It was another slow movie week for London critics - I only saw seven films. One of the biggies was Richard Kelly's new
Donnie Darko-esque thriller
The Box, with Cameron Diaz facing a moral dilemma about whether or not to push that button. Alas, Kelly dodges the morality fable to instead dive down another of his bizarro sci-fi rabbit holes. The result is fitfully entertaining but ultimately a little annoying.
The week's other major film was another disappointment: Mira Nair's biopic Amelia, starring Hilary Swank as aviation pioneer Amelia Earhardt, should have been a riveting story of a maverick who pushed every boundary she came up against. Instead, it's an earnest, worthy, way over-designed period piece that fails to give its strong cast material they can run with.
Last week I also saw the enjoyable animated sci-fi romp Planet 51, the riveting if a little dry Battlestar Galactica movie The Plan, the silly but ultimately charming holiday comedy Make the Yuletide Gay, the rather aloof Korean childhood drama Treeless Mountain, the entertaining philosophy doc Examined Life.

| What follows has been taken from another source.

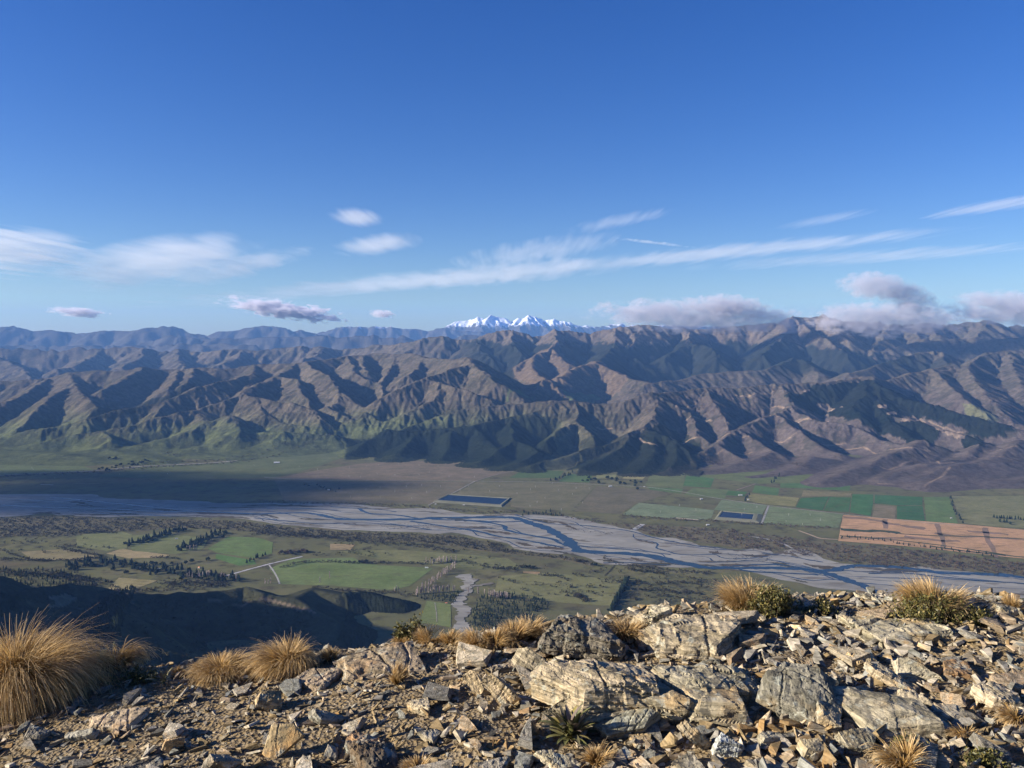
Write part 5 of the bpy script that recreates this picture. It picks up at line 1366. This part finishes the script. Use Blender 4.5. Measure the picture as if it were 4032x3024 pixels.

Next week looks just as light - things won't heat up until awards contenders start crowding the calendar (although I already caught a lot of them at film festivals this year). This week's films include the Twilight sequel New Moon, Michael Moore's new provocation Capitalism: A Love Story, the British rock-scene drama Sex & Drugs & Rock & Roll, the British rock-fan doc The Posters Came From the Walls, the acclaimed drama The Stoning of Soraya M, the Eddie Izzard doc Believe, and I'm catching up with Percy Adlon's 1991 cult classic Salmonberries, just being released for the first time in the UK.